▸ **Short problem**:
For this exercise, repeat all of the material verbatim apart from its images.

--- start of Material provided ---

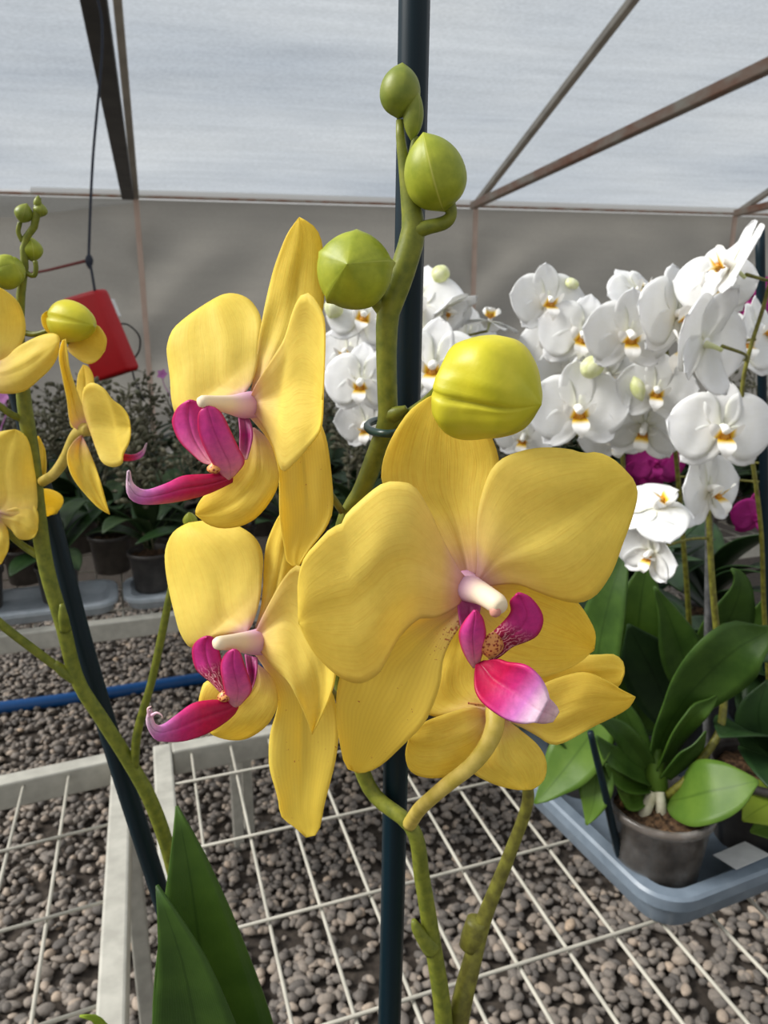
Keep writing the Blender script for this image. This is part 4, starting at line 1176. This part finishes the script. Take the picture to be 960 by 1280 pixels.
spike(Cq, [pC + EZ * .09, H(772, 850, 0.91), H(776, 700, 0.9), H(778, 560, 0.89), H(765, 470, 0.88), H(740, 400, 0.87), H(712, 362, 0.86), H(700, 352, 0.86)],
      [(683, 377, 0.85, (.22, -.05, 1), (-.05, 1, 0), .88, W), (727, 420, 0.83, (-.05, -.15, 1), (.25, 1, 0), .98, W), (690, 432, 0.9, (-.35, -.1, .9), (0, 1, 0), .85, W), (722, 512, 0.81, (-.1, -.15, 1), (-.05, 1, 0), 1.12, W),
       (670, 480, 0.91, (-.5, -.2, .8), (.1, 1, 0), .95, W), (712, 470, 0.89, (.3, -.2, .9), (.1, 1, 0), .9, W), (655, 545, 0.92, (-.3, -.4, .8), (.2, 1, 0), .8, W)], r0=.004, r1=.002,
      extra=[(H(705, 358, 0.86), H(712, 350, 0.855))])
bud('bud', H(712, 360, 0.855), H(718, 349, 0.85), .0075, Cq, 'bud_pale', BLUNT, k=3, seam=-.05)

# D: dense middle spray
pD = T(.26, .25)
Dq = orchid('white orchid with the dense middle cluster of blooms, behind the grey stake', pD)
leaf_px([(885, 850, 0.85, 30), (898, 800, 0.84, 54), (915, 765, 0.83, 66), (925, 735, 0.825, 60), (922, 718, 0.825, 34), (914, 711, 0.825, 3)], Dq, 'leaf_mid', camdir(.1, .1, 1), fold=.15)
leaf_px([(935, 850, 0.85, 40), (945, 800, 0.85, 60), (955, 770, 0.85, 50), (958, 745, 0.85, 3)], Dq, 'leaf', camdir(-.3, .1, 1), fold=.15)
fan(Dq, pD + EZ * .09, 6, .24, .075, 'leaf_dark', 2.0, seed=9)
spike(Dq, [pD + EZ * .09, H(862, 800, 0.92), H(852, 650, 0.9), H(842, 540, 0.88), H(835, 460, 0.86), H(828, 400, 0.85), H(815, 372, 0.85), H(800, 355, 0.85)],
      [(786, 418, 0.79, (-.02, -.32, .95), (0, 1, 0), .98, W), (797, 364, 0.86, (.35, .35, .75), (-.35, 1, 0), .78, W), (846, 394, 0.78, (.5, -.1, .85), (-.1, 1, 0), 1.08, W), (820, 488, 0.8, (-.2, -.15, 1), (.15, 1, 0), .85, W),
       (806, 532, 0.83, (-.35, -.55, .6), (.2, 1, 0), .95, WC), (760, 470, 0.86, (-.2, -.3, .9), (0, 1, 0), .9, W), (768, 545, 0.88, (-.1, -.5, .8), (-.2, 1, 0), .85, W), (893, 356, 0.75, (-.45, -.15, .85), (.1, 1, 0), .78, W), (842, 530, 0.88, (.3, -.2, .8), (.1, 1, 0), .8, W)], r0=.004, r1=.002)
bud('bud', H(750, 452, 0.81), H(730, 466, 0.795), .0112, Dq, 'bud_pale', BLUNT, k=3, seam=-.04, label='pale unopened white bud')
bud('bud', H(792, 470, 0.8), H(803, 502, 0.79), .0075, Dq, 'bud_pale', EGG, k=3, seam=-.04)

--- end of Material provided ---

▸ **Worked answer**:
Keep writing the Blender script for this image. This is part 4, starting at line 1176. This part finishes the script. Take the picture to be 960 by 1280 pixels.
spike(Cq, [pC + EZ * .09, H(772, 850, 0.91), H(776, 700, 0.9), H(778, 560, 0.89), H(765, 470, 0.88), H(740, 400, 0.87), H(712, 362, 0.86), H(700, 352, 0.86)],
      [(683, 377, 0.85, (.22, -.05, 1), (-.05, 1, 0), .88, W), (727, 420, 0.83, (-.05, -.15, 1), (.25, 1, 0), .98, W), (690, 432, 0.9, (-.35, -.1, .9), (0, 1, 0), .85, W), (722, 512, 0.81, (-.1, -.15, 1), (-.05, 1, 0), 1.12, W),
       (670, 480, 0.91, (-.5, -.2, .8), (.1, 1, 0), .95, W), (712, 470, 0.89, (.3, -.2, .9), (.1, 1, 0), .9, W), (655, 545, 0.92, (-.3, -.4, .8), (.2, 1, 0), .8, W)], r0=.004, r1=.002,
      extra=[(H(705, 358, 0.86), H(712, 350, 0.855))])
bud('bud', H(712, 360, 0.855), H(718, 349, 0.85), .0075, Cq, 'bud_pale', BLUNT, k=3, seam=-.05)

# D: dense middle spray
pD = T(.26, .25)
Dq = orchid('white orchid with the dense middle cluster of blooms, behind the grey stake', pD)
leaf_px([(885, 850, 0.85, 30), (898, 800, 0.84, 54), (915, 765, 0.83, 66), (925, 735, 0.825, 60), (922, 718, 0.825, 34), (914, 711, 0.825, 3)], Dq, 'leaf_mid', camdir(.1, .1, 1), fold=.15)
leaf_px([(935, 850, 0.85, 40), (945, 800, 0.85, 60), (955, 770, 0.85, 50), (958, 745, 0.85, 3)], Dq, 'leaf', camdir(-.3, .1, 1), fold=.15)
fan(Dq, pD + EZ * .09, 6, .24, .075, 'leaf_dark', 2.0, seed=9)
spike(Dq, [pD + EZ * .09, H(862, 800, 0.92), H(852, 650, 0.9), H(842, 540, 0.88), H(835, 460, 0.86), H(828, 400, 0.85), H(815, 372, 0.85), H(800, 355, 0.85)],
      [(786, 418, 0.79, (-.02, -.32, .95), (0, 1, 0), .98, W), (797, 364, 0.86, (.35, .35, .75), (-.35, 1, 0), .78, W), (846, 394, 0.78, (.5, -.1, .85), (-.1, 1, 0), 1.08, W), (820, 488, 0.8, (-.2, -.15, 1), (.15, 1, 0), .85, W),
       (806, 532, 0.83, (-.35, -.55, .6), (.2, 1, 0), .95, WC), (760, 470, 0.86, (-.2, -.3, .9), (0, 1, 0), .9, W), (768, 545, 0.88, (-.1, -.5, .8), (-.2, 1, 0), .85, W), (893, 356, 0.75, (-.45, -.15, .85), (.1, 1, 0), .78, W), (842, 530, 0.88, (.3, -.2, .8), (.1, 1, 0), .8, W)], r0=.004, r1=.002)
bud('bud', H(750, 452, 0.81), H(730, 466, 0.795), .0112, Dq, 'bud_pale', BLUNT, k=3, seam=-.04, label='pale unopened white bud')
bud('bud', H(792, 470, 0.8), H(803, 502, 0.79), .0075, Dq, 'bud_pale', EGG, k=3, seam=-.04)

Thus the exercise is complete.